I can see that from the statements, n is an odd integer not divisible by 3. This means that n-1 and n+1 are even integers, and n must be either prime, or a multiple of 7, 5, 11, etc. but not 3. But either n-1 or n+1 must be divisible by 3. I am not really sure how to go from there.

Thanks!

[george.kourdin]

i got this far

2 is not a factor of n so n is odd, thus n-1 and n+1 are both even so (n-1)(n+1) has to be divisible by 4. actually by 8 because (n-1) is some even number that is two apart form (n+1) so there is another 2 in there which gets us to 8. if someone has a more elegant way of showing this, please reply.
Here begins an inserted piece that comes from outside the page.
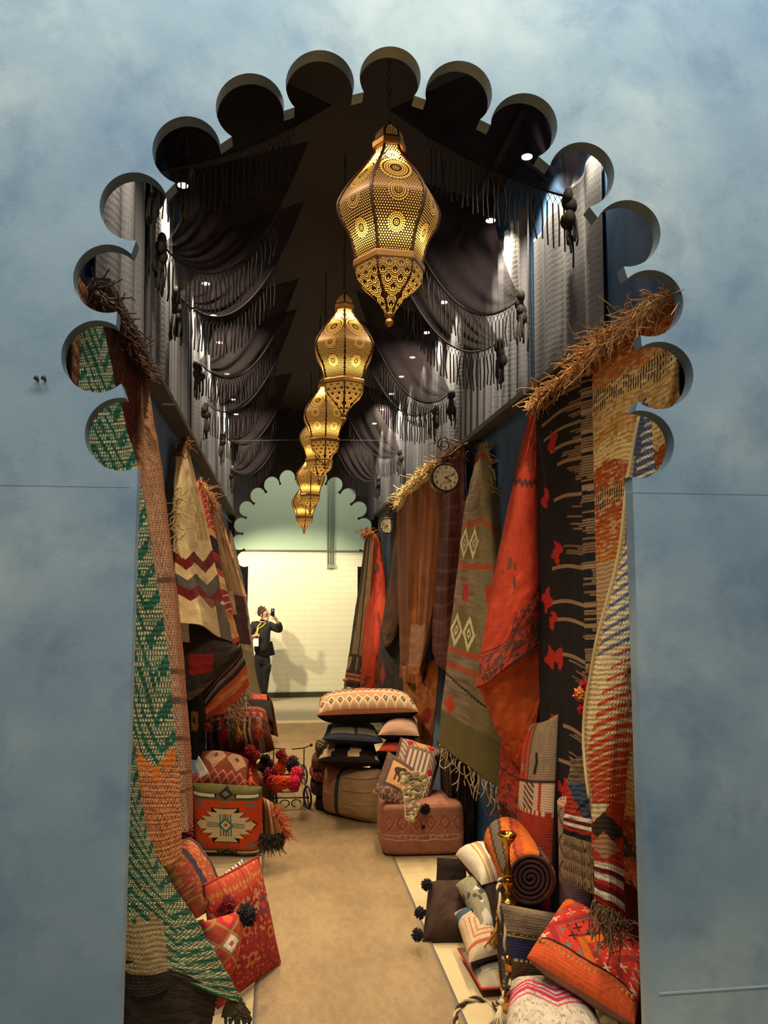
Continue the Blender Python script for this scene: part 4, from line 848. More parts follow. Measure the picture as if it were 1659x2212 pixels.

with 3 not being a factor of n i am kind of stumped. i feel like its something trivial where we will eventually show that (n-1)(n+1) is indeed divisible by 3 because 8 and 3 are factors of 24.

i hate gmat......

[george.kourdin]

meh....okay

n isn't divisible by 3 but n is between (n-1), n, (n+1). out of any 3 consecutive integers one must be divisible by 3 so if n isn't then either n-1 or n+1. we got our factor of 3.

this is so much fun

[ambikasrinivas]

thanks - I was having a difficult time getting to the 'divisible by 8' but now that makes sense!

[RonPurewal]

like most problems involving divisibility, this one is easier to do by just plugging in numbers.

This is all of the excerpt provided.